Un chiodo dopo l'altro, la bara delle libertà civili di Hong Kong viene sigillata. Pechino non fa che ripetere che Hong Kong è ormai parte integrante della Repubblica popolare cinese, e questo implica condividere le caratteristiche del regime comunista: la prima delle quali, come è noto ma come troppi anche in Italia preferiscono dimenticare, consiste nella negazione dei diritti dell'opposizione. Tappare la bocca a chi dissente passa anche attraverso la privazione della libertà fisica: tradotto in fatti, gli oppositori finiscono in galera. I tribunali di Hong Kong lavorano alacremente e ieri c'è stata un'infornata di condanne «eccellenti»: sette esponenti del movimento democratico tutti ultrasessantenni - sono stati dichiarati colpevoli di organizzazione e partecipazione ad assemblee illegali, in particolare a quella del 18 agosto 2019 durante la grande ondata di proteste contro il potere cinese. Altri due attivisti si erano già dichiarati colpevoli.

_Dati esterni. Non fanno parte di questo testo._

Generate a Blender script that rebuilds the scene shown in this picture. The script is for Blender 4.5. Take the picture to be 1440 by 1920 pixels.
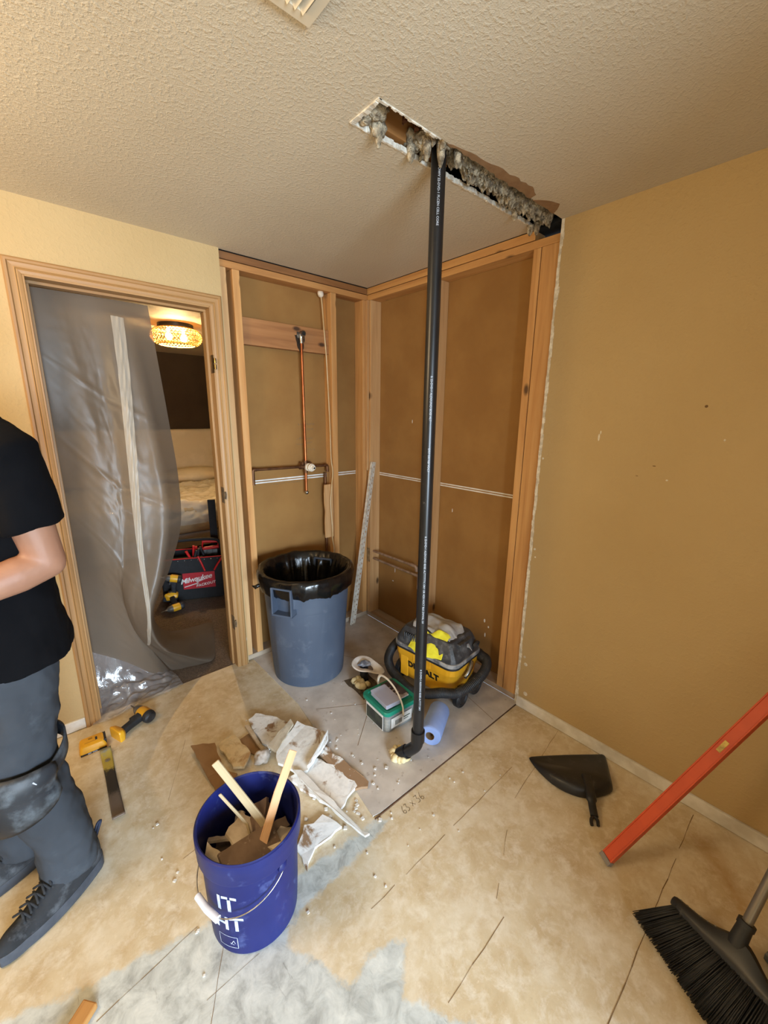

Rischiano tutti dai 5 ai 10 anni di carcere.
Tra i condannati, che sono stati temporaneamente rilasciati su cauzione dopo aver consegnato i documenti validi per l'espatrio, figurano due personaggi di spicco, due veterani della lotta per la democrazia a Hong Kong: l'82enne avvocato Martin Lee (fondatore di un partito di opposizione che a suo tempo Pechino aveva fatto collaborare alla stesura della Costituzione della ex colonia britannica) e il magnate dei media, nonché fondatore del popolare tabloid Apple Daily, Jimmy Lai, ultrasettantenne che era da tempo in prigione per altre accuse connesse con la sua aperta e coraggiosa sfida al regime comunista. Nel gruppo dei condannati ci sono anche un altro avvocato, la settantatreenne Margaret Ng, e un attivista conosciuto con il soprannome di «Lunghi capelli», Leung Kwok-hung, 64 anni, che entrando in tribunale ha gridato: «Un'assemblea pacifica non è reato». Con l'eccezione di Lai, rispedito in cella, tutti dovranno ripresentarsi alla sbarra il prossimo 16 aprile per ricevere un verdetto che appare già scritto, lo stesso che ha fatto già scomparire in carcere tanti attivisti, il più famoso dei quali è il giovane Joshua Wong.
Il più degno di nota tra i sette condotti alla sbarra ieri è però Lee Cheuk-yan. Ex deputato conosciuto per il suo ampio seguito tra i lavoratori e perciò particolarmente inviso al potere comunista che pretende di rappresentarli tutti per definizione -, Lee ha accolto la comunicazione della condanna con toni di sfida, così come a suo tempo aveva fatto Wong. Rivolto ai giornalisti, ha detto che lui e i suoi compagni sono «molto orgogliosi, anche se per questo ci aspetta il carcere». E ha aggiunto che «continueremo a marciare, non importa cosa ci attende in futuro». Gli argomenti e il linguaggio utilizzati dal giudice distrettuale Amanda Woodcock che a dispetto del nome è cinese lasciano pochi dubbi al riguardo. Woodcock ha chiarito di essere intenzionata a chiedere il massimo della pena e ha precisato che il fatto che la marcia del 18 agosto 2019 fosse pacifica non costituisce un'attenuante: «Non può essere giusto ha scritto nella motivazione - per un trasgressore sostenere che anche se il suo atto non era autorizzato, ma in definitiva senza violenza, non dovrebbe essere arrestato, perseguito o condannato». In questo senso, davvero Hong Kong è ormai parte integrante della Cina.
Così stando le cose, suonano retoriche le parole del segretario di Stato Usa Antony Blinken, che ha promesso che Washington intende continuare a
tutelare il popolo di Hong Kong contro le azioni di Pechino. La triste verità è che Xi Jinping ha deciso di seppellire le libertà civili della città e potrà farlo impunemente con la tacita approvazione di molti occidentali.